-- Begin DATA --

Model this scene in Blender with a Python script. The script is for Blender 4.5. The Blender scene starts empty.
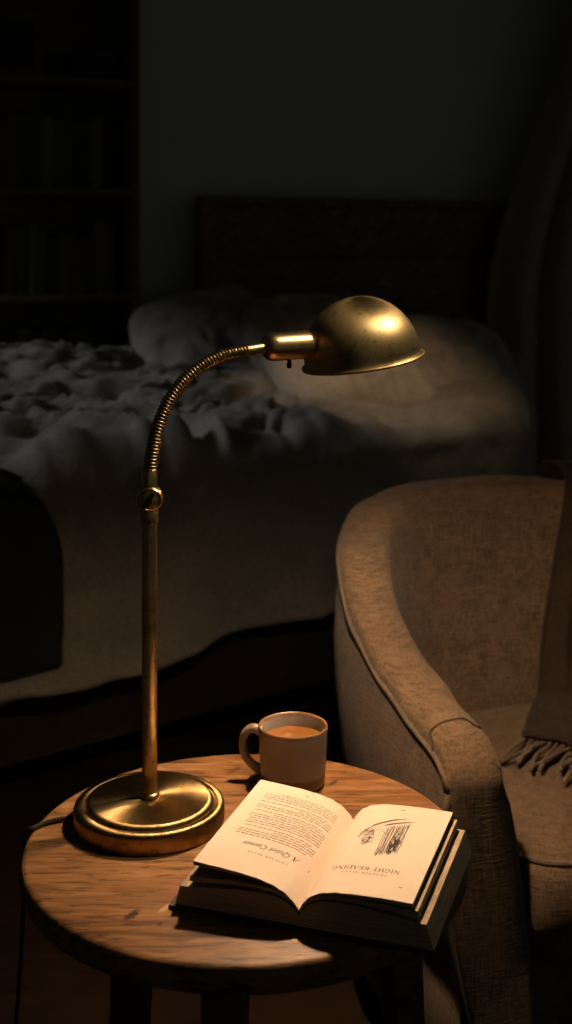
import bpy, bmesh, math, random
from mathutils import Vector, Matrix, noise

random.seed(7)
scn = bpy.context.scene
COL = scn.collection
F, HZ, CX, CAMZ = 1250.0, 249.0, 286.0, 1.30      # focal length in px, horizon row, centre column, eye height
TZ = 0.604                                         # table top height

def px(x, y, Y):
    """point at depth Y seen at photo pixel (x, y)"""
    return Vector(((x - CX) / F * Y, Y, CAMZ - (y - HZ) / F * Y))

def smooth(e0, e1, x):
    t = max(0.0, min(1.0, (x - e0) / (e1 - e0)))
    return t * t * (3 - 2 * t)

def lerp(a, b, t):
    return a + (b - a) * t

def interp(tab, x):
    if x <= tab[0][0]:
        return tab[0][1]
    for (x0, y0), (x1, y1) in zip(tab, tab[1:]):
        if x <= x1:
            t = (x - x0) / (x1 - x0)
            t = t * t * (3 - 2 * t) * .5 + t * .5
            return y0 + (y1 - y0) * t
    return tab[-1][1]

# ------------------------------------------------------------------ materials
def nt(name):
    m = bpy.data.materials.new(name)
    m.use_nodes = True
    n = m.node_tree.nodes
    return m, n, m.node_tree.links, n['Principled BSDF']

def setv(b, **kw):
    names = dict(color='Base Color', rough='Roughness', metal='Metallic', spec='Specular IOR Level',
                 aniso='Anisotropic', sheen='Sheen Weight', sheen_rough='Sheen Roughness', coat='Coat Weight',
                 sss='Subsurface Weight')
    for k, v in kw.items():
        s = b.inputs[names[k]]
        if k == 'color':
            s.default_value = (*v, 1)
        else:
            s.default_value = v

def texco(n, l, kind='Object', scale=(1, 1, 1), rot=(0, 0, 0)):
    tc = n.new('ShaderNodeTexCoord')
    mp = n.new('ShaderNodeMapping')
    mp.inputs['Scale'].default_value = scale
    mp.inputs['Rotation'].default_value = rot
    l.new(tc.outputs[kind], mp.inputs['Vector'])
    return mp.outputs['Vector']

def noise_tex(n, l, vec, scale, detail=4, rough=.55, dist=0):
    t = n.new('ShaderNodeTexNoise')
    t.inputs['Scale'].default_value = scale
    t.inputs['Detail'].default_value = detail
    t.inputs['Roughness'].default_value = rough
    t.inputs['Distortion'].default_value = dist
    l.new(vec, t.inputs['Vector'])
    return t.outputs['Fac']

def ramp(n, l, fac, stops):
    r = n.new('ShaderNodeValToRGB')
    e = r.color_ramp.elements
    while len(e) < len(stops):
        e.new(.5)
    for el, (p, c) in zip(e, stops):
        el.position = p
        el.color = (*c, 1) if len(c) == 3 else c
    l.new(fac, r.inputs['Fac'])
    return r.outputs['Color']

def bump(n, l, b, height, strength, dist=.001, prev=None):
    bp = n.new('ShaderNodeBump')
    bp.inputs['Strength'].default_value = strength
    bp.inputs['Distance'].default_value = dist
    l.new(height, bp.inputs['Height'])
    if prev is not None:
        l.new(prev, bp.inputs['Normal'])
    l.new(bp.outputs['Normal'], b.inputs['Normal'])
    return bp.outputs['Normal']

def mix(n, l, fac, a, b, blend='MIX'):
    m = n.new('ShaderNodeMix')
    m.data_type = 'RGBA'
    m.blend_type = blend
    for s, v in ((m.inputs[0], fac), (m.inputs[6], a), (m.inputs[7], b)):
        if isinstance(v, (int, float)):
            s.default_value = v
        elif isinstance(v, tuple):
            s.default_value = (*v, 1)
        else:
            l.new(v, s)
    return m.outputs[2]

def plain(name, color, rough=.6, metal=0, vary=.25, scale=12, bmp=.15, **kw):
    m, n, l, b = nt(name)
    setv(b, rough=rough, metal=metal, **kw)
    v = texco(n, l)
    f = noise_tex(n, l, v, scale)
    lo = tuple(c * (1 - vary) for c in color)
    hi = tuple(min(1, c * (1 + vary)) for c in color)
    l.new(ramp(n, l, f, [(.3, lo), (.7, hi)]), b.inputs['Base Color'])
    if bmp:
        bump(n, l, b, noise_tex(n, l, v, scale * 9), bmp)
    return m

def brass(name, aniso=0.0, dark=1.0, rough=.27):
    m, n, l, b = nt(name)
    setv(b, metal=1, rough=rough)
    v = texco(n, l)
    f1 = noise_tex(n, l, v, 28, 6, .65)
    f2 = noise_tex(n, l, v, 140, 4, .6)
    c1 = ramp(n, l, f1, [(.28, (.16 * dark, .098 * dark, .040 * dark)), (.5, (.52 * dark, .335 * dark, .135 * dark)),
                         (.75, (.70 * dark, .475 * dark, .22 * dark))])
    spots = ramp(n, l, f2, [(.30, (.22, .19, .16)), (.40, (1, 1, 1))])
    l.new(mix(n, l, .85, c1, spots, 'MULTIPLY'), b.inputs['Base Color'])
    rr = n.new('ShaderNodeMapRange')
    rr.inputs['To Min'].default_value = rough + .16
    rr.inputs['To Max'].default_value = rough - .06
    l.new(f1, rr.inputs['Value'])
    l.new(rr.outputs[0], b.inputs['Roughness'])
    if aniso:
        setv(b, aniso=aniso)
        t = n.new('ShaderNodeTangent')
        t.direction_type = 'RADIAL'
        t.axis = 'Z'
        l.new(t.outputs[0], b.inputs['Tangent'])
    bump(n, l, b, f2, .05, .0006)
    return m

def fabric(name, color, weave=900, bstr=.5, vary=.22, sheen=.25, cloud=9):
    m, n, l, b = nt(name)
    setv(b, rough=.95, spec=.12, sheen=sheen, sheen_rough=.5)
    v = texco(n, l)
    big = noise_tex(n, l, v, cloud, 5, .6)
    va = texco(n, l, scale=(1, 1, .12))
    vb = texco(n, l, scale=(.14, .14, 1))
    wa = noise_tex(n, l, va, weave, 2, .5)
    wb = noise_tex(n, l, vb, weave, 2, .5)
    ad = n.new('ShaderNodeMath'); ad.operation = 'ADD'
    l.new(wa, ad.inputs[0]); l.new(wb, ad.inputs[1])
    hf = n.new('ShaderNodeMath'); hf.operation = 'MULTIPLY'; hf.inputs[1].default_value = .5
    l.new(ad.outputs[0], hf.inputs[0])
    lo = tuple(c * (1 - vary) for c in color)
    hi = tuple(min(1, c * (1 + vary)) for c in color)
    c1 = ramp(n, l, big, [(.3, lo), (.7, hi)])
    c2 = ramp(n, l, hf.outputs[0], [(.38, (.45, .43, .41)), (.60, (1.0, 1.0, 1.0))])
    l.new(mix(n, l, .9, c1, c2, 'MULTIPLY'), b.inputs['Base Color'])
    bump(n, l, b, hf.outputs[0], bstr, .0015)
    return m

def wood(name, c_dark, c_mid, c_light, rot=0, stretch=9, scale=7, rough=.5, planks=0, bstr=.25, spots=()):
    m, n, l, b = nt(name)
    setv(b, rough=rough, spec=.35)
    v = texco(n, l, rot=(0, 0, rot))
    vs = texco(n, l, rot=(0, 0, rot), scale=(1, stretch, stretch))
    g1 = noise_tex(n, l, vs, scale, 8, .62, .6)
    g2 = noise_tex(n, l, vs, scale * 2.6, 6, .68, .4)
    big = noise_tex(n, l, v, 6, 3)
    c1 = ramp(n, l, g1, [(.30, c_dark), (.47, c_mid), (.68, c_light)])
    c2 = ramp(n, l, g2, [(.40, (.20, .15, .11)), (.46, (1, 1, 1))])
    c = mix(n, l, .75, c1, c2, 'MULTIPLY')
    c = mix(n, l, .5, c, ramp(n, l, big, [(.35, (.62, .56, .5)), (.65, (1.12, 1.1, 1.05))]), 'MULTIPLY')
    if planks:
        sx = n.new('ShaderNodeSeparateXYZ'); l.new(v, sx.inputs[0])
        mm = n.new('ShaderNodeMath'); mm.operation = 'MULTIPLY'; mm.inputs[1].default_value = planks
        l.new(sx.outputs[1], mm.inputs[0])
        fr = n.new('ShaderNodeMath'); fr.operation = 'FRACT'; l.new(mm.outputs[0], fr.inputs[0])
        gap = ramp(n, l, fr.outputs[0], [(0, (.12, .1, .08)), (.018, (1, 1, 1))])
        c = mix(n, l, 1.0, c, gap, 'MULTIPLY')
        fl = n.new('ShaderNodeMath'); fl.operation = 'FLOOR'; l.new(mm.outputs[0], fl.inputs[0])
        wn = n.new('ShaderNodeTexWhiteNoise'); wn.noise_dimensions = '1D'; l.new(fl.outputs[0], wn.inputs['W'])
        c = mix(n, l, .6, c, ramp(n, l, wn.outputs['Value'], [(0, (.75, .7, .66)), (1, (1.1, 1.08, 1.05))]), 'MULTIPLY')
    for (sx_, sy_, ax, ay, colr) in spots:              # knots and stains with a shape of their own
        tc = n.new('ShaderNodeTexCoord')
        mp = n.new('ShaderNodeMapping'); mp.vector_type = 'TEXTURE'
        mp.inputs['Location'].default_value = (sx_, sy_, 0)
        mp.inputs['Rotation'].default_value = (0, 0, -rot)
        mp.inputs['Scale'].default_value = (ax, ay, 1)
        l.new(tc.outputs['Object'], mp.inputs['Vector'])
        wob = n.new('ShaderNodeTexNoise'); wob.inputs['Scale'].default_value = 3
        l.new(mp.outputs['Vector'], wob.inputs['Vector'])
        ln = n.new('ShaderNodeVectorMath'); ln.operation = 'LENGTH'
        sp = n.new('ShaderNodeSeparateXYZ'); l.new(mp.outputs['Vector'], sp.inputs[0])
        cb = n.new('ShaderNodeCombineXYZ'); l.new(sp.outputs[0], cb.inputs[0]); l.new(sp.outputs[1], cb.inputs[1])
        l.new(cb.outputs[0], ln.inputs[0])
        ad = n.new('ShaderNodeMath'); ad.operation = 'MULTIPLY_ADD'; ad.inputs[1].default_value = .55
        l.new(ln.outputs['Value'], ad.inputs[0]); l.new(wob.outputs['Fac'], ad.inputs[2])
        k = ramp(n, l, ad.outputs[0], [(.80, (1, 1, 1)), (1.0, (0, 0, 0))])
        c = mix(n, l, k, c, colr)
    l.new(c, b.inputs['Base Color'])
    bump(n, l, b, g2, bstr, .0012)
    return m

M = {}
M['brass'] = brass('aged_brass')
M['brass_lathe'] = brass('lathe_turned_brass', aniso=.88, rough=.40, dark=.68)
M['brass_hose'] = plain('ribbed_brass_hose', (.34, .22, .10), .33, 1, .18, 60, 0)
M['brass_dome'] = brass('spun_brass_dome', aniso=.55, rough=.36)
M['brass_pole'] = brass('drawn_brass_pole', aniso=.6, rough=.30, dark=1.3)
M['brass_dark'] = brass('dark_brass', dark=.55, rough=.34)
M['dark_metal'] = plain('dark_metal', (.03, .022, .015), .4, .6)
M['inner_enamel'] = plain('shade_inside', (.42, .28, .13), .45, .5, .08)
M['oak_top'] = wood('worn_oak_top', (.050, .019, .007), (.20, .092, .033), (.355, .182, .074), rot=math.radians(-55), rough=.46, stretch=9, scale=8, bstr=.6,
                    spots=[(-.113, -.164, .014, .007, (.03, .016, .009)), (-.082, -.181, .005, .004, (.035, .012, .008)),
                           (-.079, -.150, .013, .005, (.50, .31, .16)), (-.155, -.02, .030, .0035, (.06, .026, .011)), (.05, .21, .028, .004, (.06, .026, .011)),
                           (-.02, .20, .02, .006, (.09, .04, .016)), (.11, .16, .012, .005, (.05, .022, .01))])
M['oak_leg'] = wood('dark_oak_leg', (.05, .025, .01), (.10, .05, .022), (.15, .08, .035), rough=.6)
M['floor_wood'] = wood('dark_floorboards', (.012, .0065, .0035), (.022, .012, .0065), (.035, .019, .01), rot=math.radians(25), planks=7, rough=.5)
M['walnut'] = wood('dark_walnut', (.09, .05, .028), (.19, .107, .06), (.29, .168, .092), rot=0, rough=.55, scale=5)
M['shelf_wood'] = wood('brown_shelf', (.085, .06, .037), (.135, .097, .06), (.18, .13, .082), rough=.6)
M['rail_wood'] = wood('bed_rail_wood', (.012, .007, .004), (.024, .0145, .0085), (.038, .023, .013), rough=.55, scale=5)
M['wall'] = plain('painted_plaster', (.60, .61, .55), .9, 0, .04, 3, .05)
M['linen'] = fabric('crumpled_linen', (.30, .265, .225), 700, .3, .06, .15)
M['sheet'] = fabric('white_sheet', (.36, .33, .29), 800, .2, .05, .15)
M['pillow'] = fabric('pillow_linen', (.42, .37, .31), 700, .25, .06, .15)
M['chair'] = fabric('oatmeal_tweed', (.130, .091, .060), 330, 1.0, .16, .08, 22)
M['chair_pipe'] = fabric('tweed_piping', (.15, .112, .079), 900, .8, .12, .08)
M['dark_seam'] = plain('dark_thread', (.03, .02, .014), .9, 0, .1, 40, 0)
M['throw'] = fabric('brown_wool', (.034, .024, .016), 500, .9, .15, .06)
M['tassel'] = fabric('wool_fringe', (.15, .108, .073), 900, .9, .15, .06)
M['green_throw'] = fabric('dark_green_wool', (.018, .024, .018), 500, .6, .15, .05)
M['curtain'] = fabric('curtain_cloth', (.42, .335, .25), 500, .3, .1, .1)
M['mattress'] = fabric('mattress_ticking', (.5, .48, .45), 500, .3)
M['coffee'] = plain('milky_tea', (.19, .075, .016), .12, 0, .04, 8, 0)
M['ink'] = plain('printing_ink', (.03, .022, .018), .8, 0, .1, 10, 0)
M['cover_dark'] = plain('book_cloth', (.035, .026, .02), .7, 0, .2, 30, .2)
M['spine_tape'] = plain('pale_board', (.45, .38, .28), .7, 0, .1, 30, .1)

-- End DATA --

WHAT YOU NEED TO DO: Go through the listing above and locate each line that holds the word "with". Copy those lines.

ANSWER TO THE EXERCISE:
Model this scene in Blender with a Python script. The script is for Blender 4.5. The Blender scene starts empty.
    for (sx_, sy_, ax, ay, colr) in spots:              # knots and stains with a shape of their own